Transform in mindset

If the corporate sector in India has to experience wide spread success on a sustained basis it is imperative for a change in the mind set of all the concerned players.

a) Mindset of Managements

Over the years it has been observed that concentration of management powers in one or two persons at the top increases the chances of misuse, notwithstanding the fact that there may be a board of directors in place. It would be in the interest of the investors that the position of Chairman and Managing Director is held by two separate persons to minimise the chances of misuse.

However, this does not obviate the responsibility casts on the shoulders of independent directors. While it is a fact that all the independent directors are invited to join the board by the promoters, once on the board they are directors of the company with accountability towards the shareholders and other stakeholders. It is their bounden duty to ensure due compliance without fear or favour, else they could be hauled over the coals and face ignomity. They are not as powerless as it may appear, independent directors collectively enjoy power which is enough to enable them to keep the management on its toes and work towards the desired goals. It is time that independent directors realise that the law is going to hold them accountable for the deeds and misdeeds of promoters in a company and they will not have easy escape routes.

It is time for the Indian businesses to realise that taking public funds for private business cannot be merely a private affair. When a company approaches a stock exchange for listing of its securities, it seeks much more than merely the right for trading of securities on its exchange, which is the obvious and immediate reason. What a company seeks is also a larger profile in the business world and opportunities for raising further funds as and when required by it.

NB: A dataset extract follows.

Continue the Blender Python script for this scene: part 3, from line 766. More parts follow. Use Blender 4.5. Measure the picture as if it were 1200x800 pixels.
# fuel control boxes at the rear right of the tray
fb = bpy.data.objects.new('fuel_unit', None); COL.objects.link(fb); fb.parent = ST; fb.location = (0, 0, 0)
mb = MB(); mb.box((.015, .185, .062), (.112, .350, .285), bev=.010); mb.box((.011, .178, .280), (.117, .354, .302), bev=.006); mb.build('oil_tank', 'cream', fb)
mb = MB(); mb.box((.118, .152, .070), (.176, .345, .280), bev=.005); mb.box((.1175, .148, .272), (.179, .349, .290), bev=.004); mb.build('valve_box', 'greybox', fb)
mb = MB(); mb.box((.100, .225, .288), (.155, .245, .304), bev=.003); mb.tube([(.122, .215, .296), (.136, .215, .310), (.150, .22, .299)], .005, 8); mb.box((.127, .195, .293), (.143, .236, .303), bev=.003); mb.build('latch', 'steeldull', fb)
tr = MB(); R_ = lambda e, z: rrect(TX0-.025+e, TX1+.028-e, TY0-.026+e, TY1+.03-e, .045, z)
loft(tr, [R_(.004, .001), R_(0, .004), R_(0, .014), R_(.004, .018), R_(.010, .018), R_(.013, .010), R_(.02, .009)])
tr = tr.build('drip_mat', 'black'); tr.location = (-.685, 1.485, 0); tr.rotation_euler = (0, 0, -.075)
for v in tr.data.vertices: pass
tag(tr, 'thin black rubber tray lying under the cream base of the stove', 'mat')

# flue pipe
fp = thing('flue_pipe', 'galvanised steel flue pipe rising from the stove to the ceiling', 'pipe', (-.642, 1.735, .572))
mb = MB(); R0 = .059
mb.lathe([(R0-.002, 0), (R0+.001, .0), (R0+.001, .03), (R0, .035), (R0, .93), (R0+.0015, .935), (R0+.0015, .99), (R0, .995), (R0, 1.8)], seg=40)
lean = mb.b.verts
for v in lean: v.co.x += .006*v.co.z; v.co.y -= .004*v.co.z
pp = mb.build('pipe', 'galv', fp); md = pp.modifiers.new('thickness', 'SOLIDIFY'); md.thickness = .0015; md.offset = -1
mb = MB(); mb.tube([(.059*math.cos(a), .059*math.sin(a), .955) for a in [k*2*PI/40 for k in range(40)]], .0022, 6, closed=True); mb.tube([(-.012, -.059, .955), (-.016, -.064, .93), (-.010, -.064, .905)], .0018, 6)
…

A listed company also tries to project a favourable image amongst the investors and the public at large. Therefore, it is high time that the promoters realise that companies are not meant merely to enrich their own pockets, but they have a larger purpose to achieve. It is imperative for the directors of public companies in particular to believe and act as trustees while dealing with the funds and properties of the company. Hence, to avoid any misuse it is necessary to devise and implement fool proof systems not amenable to misuse by either the promoters or any of the executives. To achieve the desired results, it is necessary for the top management to inculcate the most ethical behaviour in the staff and employees of the company; the best way to do this is for the top management itself to practice what it wants the employees to follow. Unless the company directors genuinely believe that the funds and assets under their control are the trust properties owned by the shareholders at large with several stakeholders having interest in them, it is difficult to reach the goal that every company should serve the larger good. To obviate the chance of any person in the company going astray and misusing the company properties, it is necessary to have strong systems based approach with effective checks and balances coupled with regular internal audit covering all the aspects of good corporate governance.

b) Mindset of Professionals

In the new system of corporate governance, working and practicing professionals like Chartered Accountants have a very significant role to play. It would not be out of place to state that much is expected of these two professions in achieving the economic goals of the country through the corporate sector. A Chartered accountant by very nature of his duties and position gets opportunities of interacting with all the directors of the company. It is his duty to ensure that all the directors are well informed about the role they are expected to play and the rights they enjoy as ordinary directors / independent directors. A good chartered accountant would normally act as an advisor to the board in its proceedings and ensure due and timely compliances.

Certificates provided to the management by a working practising chartered accountant is not merely any other certificate, but it is a document of faith with an underlying promise that all the relevant records have been duly verified and the compliances are in place; it is a document that is based on trust and professional competence and any shortcoming on the part of the chartered accountant can compromise the position of the directors. It is not uncommon to hear of a professional giving a certificate without having verified the records or even being aware of the reality; may be many a times such professionals get away from the law, but they need to remember that the day they are caught it will be all over. A chartered accountant should remember that he has nothing to lose but his reputation which takes a lifetime to build and just one scandal or even a single lapse to lose. Worse could be in store and the professional may even find himself behind the bars for not doing what he ought to have done in a particular situation.

Professionals need to remember that even being a passive onlooker can prove dangerous as he can be charged for negligence. At the same time, it does not mean that a professional like chartered accountant should act as a door mat and allow the management to rough ride over him. The chartered accountant should know where to draw the line and then ensure that the Laxmanrekha is not crossed under any circumstances. While this may sound easy in theory, one should be conscious of the fact that in practice it is not always as easy to take a stand contrary to the boss.

Professionals have to be conscience keepers and ensure due compliance by companies and if need be, should also be the whistle blowers. Accordingly, the professionals have to change their mindset and not be the blind followers of the management but exercise professional discretion while discharging their duties.

Ethics and Good Corporate Governance

To achieve the desired goals of good corporate governance there is a need for a change in the mindset of all the concerned players. However, all this would be of little consequence unless the business is carried on ethically. While it is important to ask, ‘Is this profitable?’, more important is to ask ‘Is it right?’. Asking such a question itself would reflect a change in the mindset. It needs to be remembered that credentials today run far beyond the financial numbers, while nobody will deny that turnover, growth and profits are important, but should they be at the cost of ethics and integrity. Should credibility be sacrificed at the altar of profit with professionalism and corporate governance being good terms.

To paraphrase what Shri Mahatma Gandhi once said, “apart from what a company does,” it is equally important to focus on “how it does it.” Yes, the means are equally important as the goals. We need to reiterate that ethics and morality cannot be given a go by to achieve a goal, else sooner or later the society will have to pay the price. Therefore, it is important to generate trust amongst the employees by creating transparent systems which are just and equitable and intended to serve the large goal of satisfying all the stakeholders.

Conclusion

In short, Corporate having governance could ensure for good governance only by transformation of mind set of management and professionals. It will be impractical to expect the corporate sector to be a lotus even as it tries to keep itself afloat in all the waste around it. If such a scenario continues, not too many lotuses will be there to bloom resulting in all the avoidable gloom.